Pedro Neto, a Bloomer to watch
Pedro Neto, a Bloomer to watch

He first took part in Portugal Fashion in March 2014 and since then he has participated regularly in all the events on the calendar, bringing him to five consecutive participations. Born in Santo Tirso, the city that inspires him and where he decided to open his studio and showroom, Pedro Neto is a young designer who has admitted that he likes working with emotions.

Although his solo début came in 2014, when he won the Bloom Competition (with a collection inspired by the Self-Burial project by photographer and artist Keith Arnatt), the previous year Pedro Neto had experienced the frenetic atmosphere backstage at the platform dedicated to young designers, as part of the collective fashion show by the Porto Fashion School (EMP).

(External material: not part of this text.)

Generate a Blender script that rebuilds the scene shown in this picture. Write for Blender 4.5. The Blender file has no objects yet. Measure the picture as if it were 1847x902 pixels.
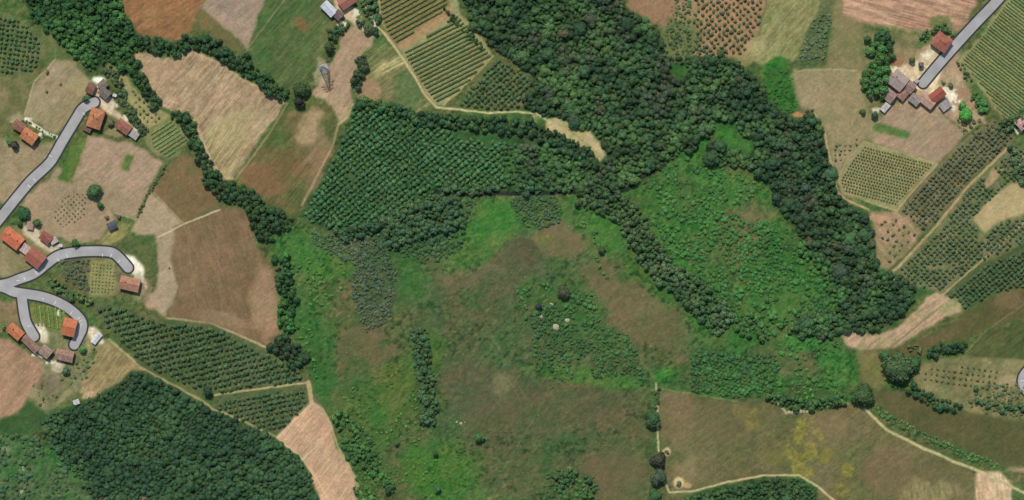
import bpy, bmesh, math, random
import numpy as np
from mathutils import Vector, Matrix

# ------------------------------------------------------------------ camera, sky, sun
S = 0.4                       # metres per photograph pixel
CX, CY = 923.5, 451.0
SUN_EL, SUN_AZ = 58.0, -14.0  # azimuth from +Y (clockwise)
SUN_STRENGTH, SKY_STRENGTH, EXPOSURE = 3.6, 0.12, 0.04
CAM_H = 2200.0
scene = bpy.context.scene
C = scene.collection
cam_d = bpy.data.cameras.new('camera'); cam = bpy.data.objects.new('camera', cam_d); C.objects.link(cam)
cam.location = (0, 0, CAM_H)
cam_d.sensor_width = 36; cam_d.lens = 36*CAM_H/(1847*S)
cam_d.clip_start = 10; cam_d.clip_end = 60000
scene.camera = cam
world = bpy.data.worlds.new('World'); scene.world = world; world.use_nodes = True
wn = world.node_tree
sky = wn.nodes.new('ShaderNodeTexSky'); sky.sky_type = 'NISHITA'; sky.sun_disc = False
sky.sun_elevation = math.radians(SUN_EL); sky.sun_rotation = math.radians(SUN_AZ)
bg = wn.nodes['Background']; bg.inputs['Strength'].default_value = SKY_STRENGTH
wn.links.new(sky.outputs[0], bg.inputs[0])
sl = bpy.data.lights.new('sun', 'SUN'); so = bpy.data.objects.new('sun', sl); C.objects.link(so)
sl.energy = SUN_STRENGTH; sl.angle = math.radians(0.6); sl.color = (1.0, 0.95, 0.87)
az, el = math.radians(SUN_AZ), math.radians(SUN_EL)
sdir = Vector((math.sin(az)*math.cos(el), math.cos(az)*math.cos(el), math.sin(el)))
so.rotation_euler = sdir.to_track_quat('Z', 'Y').to_euler(); so.location = (0, 0, 300)
vs = scene.view_settings
vs.view_transform = 'Standard'; vs.look = 'None'; vs.gamma = 1; vs.exposure = EXPOSURE
vs.use_curve_mapping = False
scene.cycles.use_denoising = True
scene.cycles.max_bounces = 4; scene.cycles.diffuse_bounces = 2

rng = np.random.default_rng(11); random.seed(11)

# ------------------------------------------------------------------ numeric helpers
def W(px, py): return ((px-CX)*S, (CY-py)*S)
def hgt(x, y):
    x = np.asarray(x, float); y = np.asarray(y, float)
    f = np.clip((393-np.abs(x))/25, 0, 1)*np.clip((204-np.abs(y))/25, 0, 1)
    return f*(1.5*np.sin(x/47+.6)*np.cos(y/39-.4)+1.2*np.sin((x+y)/71+1.9)+.5*np.sin(x/19-y/23))
def _hash(ix, iy, seed):
    h = (ix.astype(np.int64)*374761393+iy.astype(np.int64)*668265263+seed*1442695041) & 0xffffffff
    h = ((h ^ (h >> 13))*1274126177) & 0xffffffff
    return ((h ^ (h >> 16)) & 0xffff)/65535.0
def vnoise(x, y, seed=0):
    x = np.asarray(x, float); y = np.asarray(y, float)
    ix = np.floor(x); iy = np.floor(y); fx = x-ix; fy = y-iy
    fx = fx*fx*(3-2*fx); fy = fy*fy*(3-2*fy)
    a = _hash(ix, iy, seed); b = _hash(ix+1, iy, seed); c = _hash(ix, iy+1, seed); d = _hash(ix+1, iy+1, seed)
    return (a*(1-fx)+b*fx)*(1-fy)+(c*(1-fx)+d*fx)*fy
def fbm(x, y, sc, seed=0, oct=3):
    t = 0; a = 1; tot = 0
    for k in range(oct):
        t = t+a*vnoise(x/sc*2**k+k*17.3, y/sc*2**k-k*9.1, seed+k); tot += a; a *= .55
    return t/tot
def ext(poly):
    out = []
    for x, y in poly:
        out.append((-90 if x <= 0 else 1940 if x >= 1847 else x, -90 if y <= 0 else 990 if y >= 902 else y))
    return out
def inside(x, y, poly):
    r = np.zeros(np.shape(x), bool); n = len(poly)
    for i in range(n):
        x1, y1 = poly[i]; x2, y2 = poly[(i+1) % n]
        if y1 == y2: continue
        c = ((y1 > y) != (y2 > y)) & (x < (x2-x1)*(y-y1)/(y2-y1)+x1)
        r ^= c
    return r
def dist_line(x, y, pts):
    d = np.full(np.shape(x), 1e9)
    for (x1, y1), (x2, y2) in zip(pts[:-1], pts[1:]):
        dx, dy = x2-x1, y2-y1; L = dx*dx+dy*dy+1e-9
        t = np.clip(((x-x1)*dx+(y-y1)*dy)/L, 0, 1)
        d = np.minimum(d, np.hypot(x-x1-t*dx, y-y1-t*dy))
    return d
def blur(m, k):
    if k < 1: return m
    for ax in (0, 1):
        for _ in range(2):
            p = np.pad(m, [(k, k) if a == ax else (0, 0) for a in (0, 1)], mode='edge')
            c = np.cumsum(p, axis=ax)
            z = np.zeros_like(np.take(c, [0], axis=ax)); c = np.concatenate([z, c], axis=ax)
            n = m.shape[ax]
            hi = np.take(c, np.arange(2*k+1, 2*k+1+n), axis=ax); lo = np.take(c, np.arange(0, n), axis=ax)
            m = (hi-lo)/(2*k+1)
    return m
def lin(c):
    c = np.asarray(c, float)/255.0
    return np.where(c <= .04045, c/12.92, ((np.clip(c, 0, 1)+.055)/1.055)**2.4)

# ------------------------------------------------------------------ ground colours (as surface colours of soil and grass)
G = 1.6; MX = 64
gx = np.arange(-MX, 1847+MX+G, G); gy = np.arange(-MX, 902+MX+G, G)
PX, PY = np.meshgrid(gx, gy)
NW_, NH_ = len(gx), len(gy)
warp1 = (fbm(PX, PY, 14, 5, 3)-.5); warp2 = (fbm(PX, PY, 14, 9, 3)-.5)
COL = np.zeros((NH_, NW_, 3)); ZID = np.zeros((NH_, NW_), np.int32)
zone_meta = [('ground', None)]

def paint_mask(m, sx, sy, col, col2=None, amp=.10, sc=45, streak=None, seed=1, mixpow=1.6):
    x = PX[sy, sx]; y = PY[sy, sx]
    c = np.array(col, float)[None, None, :]*np.ones(x.shape+(1,))
    if col2 is not None:
        t = np.clip((fbm(x, y, sc, seed, 4)-.5)*mixpow*2+.5, 0, 1)[..., None]
        c = c*(1-t)+np.array(col2, float)*t
    b = 1+amp*((fbm(x, y, 9, seed+31, 3)-.5)*1.5+(fbm(x, y, 3.2, seed+57, 2)-.5)*1.6+(fbm(x, y, 90, seed+77, 2)-.5)*.8)
    if streak:
        a, per, sa = streak[:3]; a = math.radians(a)
        u = x*math.cos(a)+y*math.sin(a); v = -x*math.sin(a)+y*math.cos(a)
        u2 = u+warp1[sy, sx]*5; v2 = v+warp2[sy, sx]*2
        b = b+sa*(vnoise(u2/(per*9), v2/per, seed+5)-.5)*1.6+sa*(vnoise(u2/(per*4), v2/(per*.5), seed+6)-.5)
    c = c*b[..., None]
    mm = m[..., None]
    if streak:
        fur = np.sin((v2*.35+v*.65)*2*math.pi/(per*1.5))*np.clip((fbm(x, y, 45, seed+8, 2)-.35)*3, 0, 1)
        c = c*(1+sa*.42*fur)[..., None]
    COL[sy, sx] = COL[sy, sx]*(1-mm)+c*mm
_seed = [100]
def bbox(pts, pad):
    xs = [p[0] for p in pts]; ys = [p[1] for p in pts]
    x0 = max(0, int((min(xs)-pad+MX)/G)); x1 = min(NW_, int((max(xs)+pad+MX)/G)+2)
    y0 = max(0, int((min(ys)-pad+MX)/G)); y1 = min(NH_, int((max(ys)+pad+MX)/G)+2)
    return slice(x0, x1), slice(y0, y1)
def zone(name, poly, col, col2=None, soft=1, jit=5, label=None, **kw):
    poly = ext(poly); sx, sy = bbox(poly, 12+soft*3)
    x = PX[sy, sx]+warp1[sy, sx]*jit*2; y = PY[sy, sx]+warp2[sy, sx]*jit*2
    m = inside(x, y, poly).astype(float)
    if name:
        zone_meta.append((name, label)); Z = ZID[sy, sx]; Z[m > .5] = len(zone_meta)-1
    m = blur(m, soft)
    _seed[0] += 13
    paint_mask(m, sx, sy, col, col2, seed=_seed[0], **kw)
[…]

At the same time as he was kicking off his career, he was training at one of the biggest names at the top of the world fast fashion table – Zara. His career also includes some time spent working with the national textile industry, at Asdrubal J.A.

Works of art are his source of inspiration

With a marked artistic personality, Pedro Neto is quick to admit that everything around him can serve as a source of inspiration. But works of art in particular awaken feelings and emotions in the young designer that are easily seen in the collections he produces.

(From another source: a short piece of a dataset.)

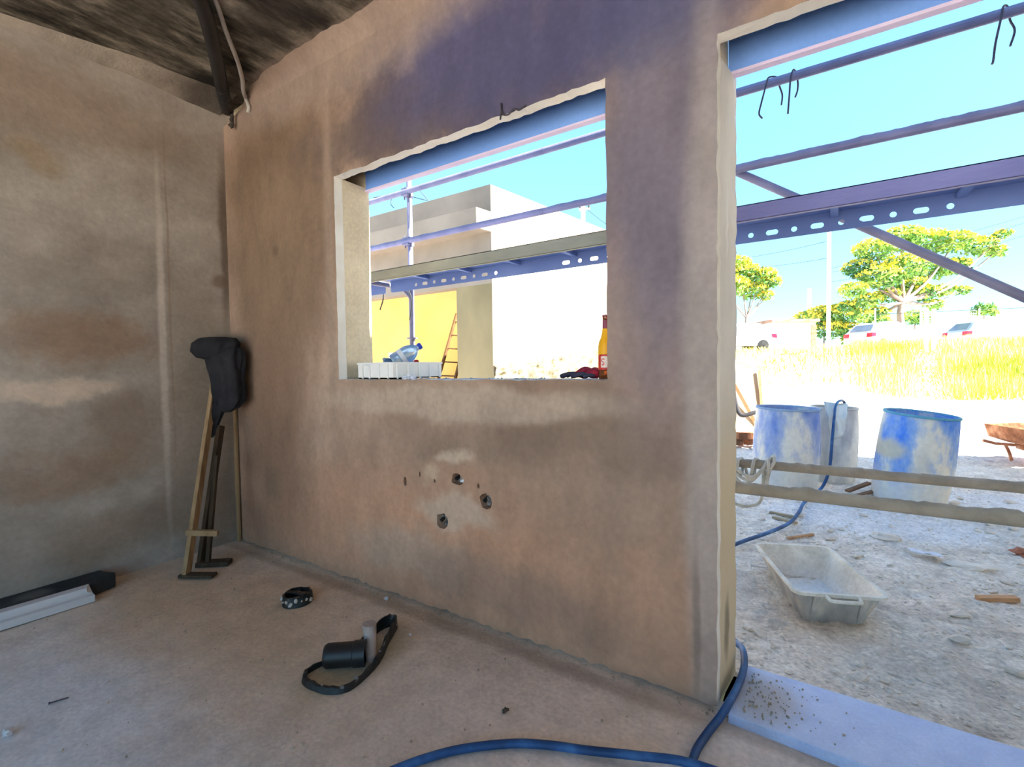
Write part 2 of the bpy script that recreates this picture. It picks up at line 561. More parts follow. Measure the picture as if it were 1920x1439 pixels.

Let’s take a look at the designs in his last two catwalk presentations. For the warm season, the starting point for the designer from Santo Tirso was a personal analysis of a 1970s painting by Robert Rauschenberg, on exhibit at the Ace Gallery in Venice, in the USA. As this is a collection that brings together "several glued and overlaid images”, like a kind of moodboard, Pedro Neto interpreted it in the light of the word "sentiment”. This gave rise to the development of a collection with small reminders and memories of the past, inserting the "bow” as a figurative prop and using black as a synonym for loneliness and loss. For the fabrics, the choice went with the more transparent ones, "such as organza and finishes with glitter and pleats”, showing a state of imaginative lightness.

In his last collection, presented at Portugal Fashion in March, giving a preview of the trends for next autumn-winter, the designer developed his coordinates based on a woman from the 11th century, who was immortalised in one of the paintings of John Collier, Lady Godiva. The equestrian world rides on to the field through the illustration of "a woman who was naive, but also determined and very sure of her convictions and her presence”. The utopian luxury and sumptuousness of the fabrics chosen, such as devoré velvet and wool with detailed finishes, are the main things to be taken from this most recent collection.

International projection circumvents the small size of the domestic market

The Portuguese designer’s international début was in February this year at the International Fashion Showcase, organised by the British Council and by the British Fashion Council during London Fashion Week. Pedro Neto was part of a group of designers invited by Portugal Fashion to design an artistic installation whose starting point was the use of cork.

An unparalleled opportunity for the young designer, giving him the opportunity to promote his work in a market that is extremely dedicated to developing new talents. In fact, the network of contacts he made there, along with his work promoting the label, have brought Pedro regular invitations from several national and international publications, including Vogue Portugal, Revista Happy, Vogue Italia, Marie Claire Italia, Harper's Bazaar UK, Schön! Magazine and ELSV Magazine. His designs have also been worn by several public figures on the Portuguese social scene.

As already mentioned, the physical showroom is located in Santo Tirso. But in addition to this point of sale, the young designer’s creations are also available online, at Not Just a Label and on the Les Filles e-commerce site.